Dr. Gary Chapman developed The 5 Love Languages® as an assessment tool to discover how you give and receive love in a romantic relationship, a parent-child relationship, and in friendship. His book, The Five Love Languages, originally written in the 1990s, continues to be a bestseller today.
The 5 Love Languages® are:
- Words of Affirmation
- Acts of Service
- Quality Time
- Physical Touch
- Gifts
If you don’t know your love language, I highly encourage you to take the five love languages quiz here: https://www.5lovelanguages.com/quizzes/
While Dr. Chapman originally wrote The Five Love Languages about couples, this assessment tool easily translates into friendships and the parent-child relationship.
I have found that when a parent knows his or her child’s love language, it can be a game-changer for their relationship.
Do you know your child’s love language?
Words of Affirmation: If words of affirmation is your child’s love language, words of encouragement will make him feel loved. Words are very meaningful to him. He will feel most loved when you look him in the eye and give him a specific compliment such as, “I really admire how courageous you were during your soccer game today.”
Words of affirmation are important to most children, whether it is their primary love language or not. The words we say can make or break our kids.
Acts of Service: If your child’s love language is acts of service, she feels loved and expresses love through serving others. This may show up by her asking you to do things for her, such as tying her shoes, fixing her toy, or getting her jacket for her. This is her attempt to connect with you, not make you her servant. As Dr. Chapman says, you don’t have to jump at every request. Teaching your child self-reliance is also a way to communicate love to your acts of service-loving child.
Quality Time: If your child’s love language is quality time, he feels most loved when you are interacting with him in an undistracted way, talking to him about his day, quizzing him for an upcoming test, or going on an outing together, just the two of you.
When it comes to quality time, remember, it is just that–quality over quantity. You probably already spend a lot of time with your child, but how much of that is quality time? Your quality-time child needs your attention. He needs to know you are present with him and are willing to sit at the foot of his bed listening to his thoughts, cares and concerns.

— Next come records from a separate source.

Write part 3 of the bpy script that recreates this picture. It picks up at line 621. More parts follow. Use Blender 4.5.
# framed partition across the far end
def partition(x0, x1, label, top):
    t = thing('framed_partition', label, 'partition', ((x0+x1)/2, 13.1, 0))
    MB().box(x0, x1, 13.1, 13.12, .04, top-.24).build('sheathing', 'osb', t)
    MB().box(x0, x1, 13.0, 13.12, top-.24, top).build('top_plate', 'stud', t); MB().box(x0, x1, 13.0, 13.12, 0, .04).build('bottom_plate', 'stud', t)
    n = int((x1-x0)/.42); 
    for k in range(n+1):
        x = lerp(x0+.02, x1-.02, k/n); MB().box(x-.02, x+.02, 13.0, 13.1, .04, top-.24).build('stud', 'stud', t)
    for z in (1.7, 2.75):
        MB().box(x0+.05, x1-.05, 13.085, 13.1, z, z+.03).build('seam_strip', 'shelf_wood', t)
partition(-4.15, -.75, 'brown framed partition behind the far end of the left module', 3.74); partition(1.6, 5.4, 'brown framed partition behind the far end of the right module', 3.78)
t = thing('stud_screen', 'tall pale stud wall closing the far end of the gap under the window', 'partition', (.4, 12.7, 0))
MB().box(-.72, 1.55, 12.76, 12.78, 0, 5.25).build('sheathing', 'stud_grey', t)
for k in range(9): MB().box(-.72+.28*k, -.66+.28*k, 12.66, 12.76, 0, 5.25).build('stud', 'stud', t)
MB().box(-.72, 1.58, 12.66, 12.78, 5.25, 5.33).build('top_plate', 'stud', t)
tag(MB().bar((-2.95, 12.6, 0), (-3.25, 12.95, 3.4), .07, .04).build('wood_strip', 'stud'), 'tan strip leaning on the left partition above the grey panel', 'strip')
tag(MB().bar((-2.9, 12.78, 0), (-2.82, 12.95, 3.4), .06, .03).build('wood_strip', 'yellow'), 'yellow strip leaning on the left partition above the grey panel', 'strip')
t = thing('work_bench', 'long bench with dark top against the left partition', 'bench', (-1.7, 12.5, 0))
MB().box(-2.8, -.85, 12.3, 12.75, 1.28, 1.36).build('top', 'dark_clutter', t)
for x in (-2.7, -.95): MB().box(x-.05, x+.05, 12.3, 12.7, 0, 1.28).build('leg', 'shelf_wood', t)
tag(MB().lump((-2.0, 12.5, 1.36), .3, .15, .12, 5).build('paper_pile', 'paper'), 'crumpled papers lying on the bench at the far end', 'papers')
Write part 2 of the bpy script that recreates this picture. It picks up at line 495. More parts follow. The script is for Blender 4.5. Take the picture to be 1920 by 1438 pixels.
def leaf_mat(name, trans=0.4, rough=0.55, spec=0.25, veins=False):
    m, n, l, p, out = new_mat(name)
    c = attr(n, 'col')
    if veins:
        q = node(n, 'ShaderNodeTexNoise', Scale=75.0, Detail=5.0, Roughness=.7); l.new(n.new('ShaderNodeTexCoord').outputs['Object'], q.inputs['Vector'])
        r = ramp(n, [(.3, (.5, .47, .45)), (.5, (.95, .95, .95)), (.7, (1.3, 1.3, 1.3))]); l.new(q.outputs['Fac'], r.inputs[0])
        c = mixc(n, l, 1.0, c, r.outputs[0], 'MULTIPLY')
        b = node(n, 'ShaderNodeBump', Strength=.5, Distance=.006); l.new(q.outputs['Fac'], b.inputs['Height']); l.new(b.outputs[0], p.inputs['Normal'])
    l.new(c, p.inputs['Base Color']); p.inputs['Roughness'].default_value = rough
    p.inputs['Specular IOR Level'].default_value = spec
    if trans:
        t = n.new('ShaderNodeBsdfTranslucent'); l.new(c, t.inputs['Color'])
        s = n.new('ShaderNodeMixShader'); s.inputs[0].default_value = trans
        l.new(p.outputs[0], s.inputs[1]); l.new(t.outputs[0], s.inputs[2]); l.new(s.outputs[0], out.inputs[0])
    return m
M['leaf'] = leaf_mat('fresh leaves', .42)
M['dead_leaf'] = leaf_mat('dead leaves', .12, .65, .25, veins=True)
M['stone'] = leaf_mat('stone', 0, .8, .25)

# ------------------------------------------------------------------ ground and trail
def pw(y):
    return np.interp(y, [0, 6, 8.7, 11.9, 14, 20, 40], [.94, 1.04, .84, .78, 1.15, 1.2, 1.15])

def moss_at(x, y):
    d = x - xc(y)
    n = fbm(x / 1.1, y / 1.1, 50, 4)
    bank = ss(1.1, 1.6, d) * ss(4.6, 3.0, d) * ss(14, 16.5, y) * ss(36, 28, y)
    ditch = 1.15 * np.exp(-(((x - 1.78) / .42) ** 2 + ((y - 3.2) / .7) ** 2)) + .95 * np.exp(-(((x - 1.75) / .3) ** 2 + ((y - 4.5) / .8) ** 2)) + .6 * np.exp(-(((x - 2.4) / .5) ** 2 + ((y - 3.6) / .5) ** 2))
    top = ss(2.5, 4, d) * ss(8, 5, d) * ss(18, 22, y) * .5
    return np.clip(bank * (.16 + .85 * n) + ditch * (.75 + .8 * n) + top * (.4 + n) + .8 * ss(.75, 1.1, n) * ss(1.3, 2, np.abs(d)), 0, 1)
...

Physical Touch: If your child’s love language is physical touch, you may feel like your child is in your space a lot, holding onto your leg, playing with your hair, or tugging at your arm. Your physical touch child probably loves to be hugged and demands to be chased more often. This is because she feels loved when you hug her, hold her, put a hand on her arm or offer any kind of meaningful touch.
A child who’s love language is physical touch needs to be touched in a caring way often. And, as this article points out, any touches that are not loving or caring—like a spanking—will be extra emotionally painful for a child who experiences love through touch.
Gifts: If your child’s love language is gifts, he feels loved when you give him things—big or small. Gifts are meaningful to him. At his birthday party, you might notice that he takes extra care with his gifts, noticing who gave him what, and storing his gifts in a special place. As this article says, he will probably even notice and appreciate how his gifts are wrapped.
As the parent of a child who loves gifts, remember, gifts don’t have to cost money. Your child feels loved no matter the size or cost of the gift, from a stick of Chapstick to a new puppy, she will feel noticed and cared for when you intentionally give her things.
So, what do you think your child’s love language is? How could knowing this change the way you interact with her and show her love?